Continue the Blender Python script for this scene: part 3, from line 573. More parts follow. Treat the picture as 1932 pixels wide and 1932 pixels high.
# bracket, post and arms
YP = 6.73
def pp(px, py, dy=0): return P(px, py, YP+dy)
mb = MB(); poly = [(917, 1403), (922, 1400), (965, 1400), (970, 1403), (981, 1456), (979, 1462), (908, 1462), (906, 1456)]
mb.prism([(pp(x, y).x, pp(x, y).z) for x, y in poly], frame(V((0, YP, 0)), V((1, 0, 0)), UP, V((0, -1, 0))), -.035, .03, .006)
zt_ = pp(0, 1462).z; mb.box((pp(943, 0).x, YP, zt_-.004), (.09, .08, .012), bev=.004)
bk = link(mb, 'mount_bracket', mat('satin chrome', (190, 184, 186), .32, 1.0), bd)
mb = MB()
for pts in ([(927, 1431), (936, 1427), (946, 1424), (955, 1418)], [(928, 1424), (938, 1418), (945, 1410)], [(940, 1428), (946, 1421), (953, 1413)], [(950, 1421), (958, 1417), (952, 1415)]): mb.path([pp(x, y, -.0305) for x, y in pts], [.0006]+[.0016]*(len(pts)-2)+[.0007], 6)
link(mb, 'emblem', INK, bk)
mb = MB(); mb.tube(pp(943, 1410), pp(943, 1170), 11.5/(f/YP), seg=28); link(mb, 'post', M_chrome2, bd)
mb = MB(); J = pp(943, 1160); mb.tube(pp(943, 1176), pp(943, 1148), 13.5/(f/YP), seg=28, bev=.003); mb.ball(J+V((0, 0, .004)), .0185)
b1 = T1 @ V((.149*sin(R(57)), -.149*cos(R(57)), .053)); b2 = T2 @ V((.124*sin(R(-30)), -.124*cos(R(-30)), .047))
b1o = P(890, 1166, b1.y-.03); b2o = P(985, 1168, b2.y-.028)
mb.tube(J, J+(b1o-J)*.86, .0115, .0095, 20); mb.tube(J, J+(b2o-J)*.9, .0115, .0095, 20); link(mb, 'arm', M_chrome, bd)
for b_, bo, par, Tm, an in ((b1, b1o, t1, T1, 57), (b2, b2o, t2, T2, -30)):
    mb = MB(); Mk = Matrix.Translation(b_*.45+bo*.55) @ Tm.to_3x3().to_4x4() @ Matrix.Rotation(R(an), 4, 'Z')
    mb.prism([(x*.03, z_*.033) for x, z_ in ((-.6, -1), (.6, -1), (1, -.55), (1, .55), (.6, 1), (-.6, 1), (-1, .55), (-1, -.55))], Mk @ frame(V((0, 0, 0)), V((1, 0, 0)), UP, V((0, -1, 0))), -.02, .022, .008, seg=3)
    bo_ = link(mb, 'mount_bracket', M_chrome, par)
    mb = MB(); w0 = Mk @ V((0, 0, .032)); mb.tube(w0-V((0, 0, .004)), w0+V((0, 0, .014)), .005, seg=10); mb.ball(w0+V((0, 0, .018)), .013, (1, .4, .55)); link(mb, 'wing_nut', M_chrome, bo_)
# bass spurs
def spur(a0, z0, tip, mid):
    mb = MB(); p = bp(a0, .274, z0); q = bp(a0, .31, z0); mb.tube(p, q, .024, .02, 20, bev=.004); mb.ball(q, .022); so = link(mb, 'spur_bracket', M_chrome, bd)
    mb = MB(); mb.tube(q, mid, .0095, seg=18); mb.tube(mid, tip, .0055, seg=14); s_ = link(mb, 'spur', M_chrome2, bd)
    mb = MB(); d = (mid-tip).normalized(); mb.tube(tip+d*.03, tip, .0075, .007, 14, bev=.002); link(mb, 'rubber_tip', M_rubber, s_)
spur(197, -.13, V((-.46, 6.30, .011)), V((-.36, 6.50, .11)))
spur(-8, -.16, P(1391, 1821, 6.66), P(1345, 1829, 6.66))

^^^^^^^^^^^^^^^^

* **Instructions to follow**:
Copy down the material exactly as written.

* **Problem solution**:
Continue the Blender Python script for this scene: part 3, from line 573. More parts follow. Treat the picture as 1932 pixels wide and 1932 pixels high.
# bracket, post and arms
YP = 6.73
def pp(px, py, dy=0): return P(px, py, YP+dy)
mb = MB(); poly = [(917, 1403), (922, 1400), (965, 1400), (970, 1403), (981, 1456), (979, 1462), (908, 1462), (906, 1456)]
mb.prism([(pp(x, y).x, pp(x, y).z) for x, y in poly], frame(V((0, YP, 0)), V((1, 0, 0)), UP, V((0, -1, 0))), -.035, .03, .006)
zt_ = pp(0, 1462).z; mb.box((pp(943, 0).x, YP, zt_-.004), (.09, .08, .012), bev=.004)
bk = link(mb, 'mount_bracket', mat('satin chrome', (190, 184, 186), .32, 1.0), bd)
mb = MB()
for pts in ([(927, 1431), (936, 1427), (946, 1424), (955, 1418)], [(928, 1424), (938, 1418), (945, 1410)], [(940, 1428), (946, 1421), (953, 1413)], [(950, 1421), (958, 1417), (952, 1415)]): mb.path([pp(x, y, -.0305) for x, y in pts], [.0006]+[.0016]*(len(pts)-2)+[.0007], 6)
link(mb, 'emblem', INK, bk)
mb = MB(); mb.tube(pp(943, 1410), pp(943, 1170), 11.5/(f/YP), seg=28); link(mb, 'post', M_chrome2, bd)
mb = MB(); J = pp(943, 1160); mb.tube(pp(943, 1176), pp(943, 1148), 13.5/(f/YP), seg=28, bev=.003); mb.ball(J+V((0, 0, .004)), .0185)
b1 = T1 @ V((.149*sin(R(57)), -.149*cos(R(57)), .053)); b2 = T2 @ V((.124*sin(R(-30)), -.124*cos(R(-30)), .047))
b1o = P(890, 1166, b1.y-.03); b2o = P(985, 1168, b2.y-.028)
mb.tube(J, J+(b1o-J)*.86, .0115, .0095, 20); mb.tube(J, J+(b2o-J)*.9, .0115, .0095, 20); link(mb, 'arm', M_chrome, bd)
for b_, bo, par, Tm, an in ((b1, b1o, t1, T1, 57), (b2, b2o, t2, T2, -30)):
    mb = MB(); Mk = Matrix.Translation(b_*.45+bo*.55) @ Tm.to_3x3().to_4x4() @ Matrix.Rotation(R(an), 4, 'Z')
    mb.prism([(x*.03, z_*.033) for x, z_ in ((-.6, -1), (.6, -1), (1, -.55), (1, .55), (.6, 1), (-.6, 1), (-1, .55), (-1, -.55))], Mk @ frame(V((0, 0, 0)), V((1, 0, 0)), UP, V((0, -1, 0))), -.02, .022, .008, seg=3)
    bo_ = link(mb, 'mount_bracket', M_chrome, par)
    mb = MB(); w0 = Mk @ V((0, 0, .032)); mb.tube(w0-V((0, 0, .004)), w0+V((0, 0, .014)), .005, seg=10); mb.ball(w0+V((0, 0, .018)), .013, (1, .4, .55)); link(mb, 'wing_nut', M_chrome, bo_)
# bass spurs
def spur(a0, z0, tip, mid):
    mb = MB(); p = bp(a0, .274, z0); q = bp(a0, .31, z0); mb.tube(p, q, .024, .02, 20, bev=.004); mb.ball(q, .022); so = link(mb, 'spur_bracket', M_chrome, bd)
    mb = MB(); mb.tube(q, mid, .0095, seg=18); mb.tube(mid, tip, .0055, seg=14); s_ = link(mb, 'spur', M_chrome2, bd)
    mb = MB(); d = (mid-tip).normalized(); mb.tube(tip+d*.03, tip, .0075, .007, 14, bev=.002); link(mb, 'rubber_tip', M_rubber, s_)
spur(197, -.13, V((-.46, 6.30, .011)), V((-.36, 6.50, .11)))
spur(-8, -.16, P(1391, 1821, 6.66), P(1345, 1829, 6.66))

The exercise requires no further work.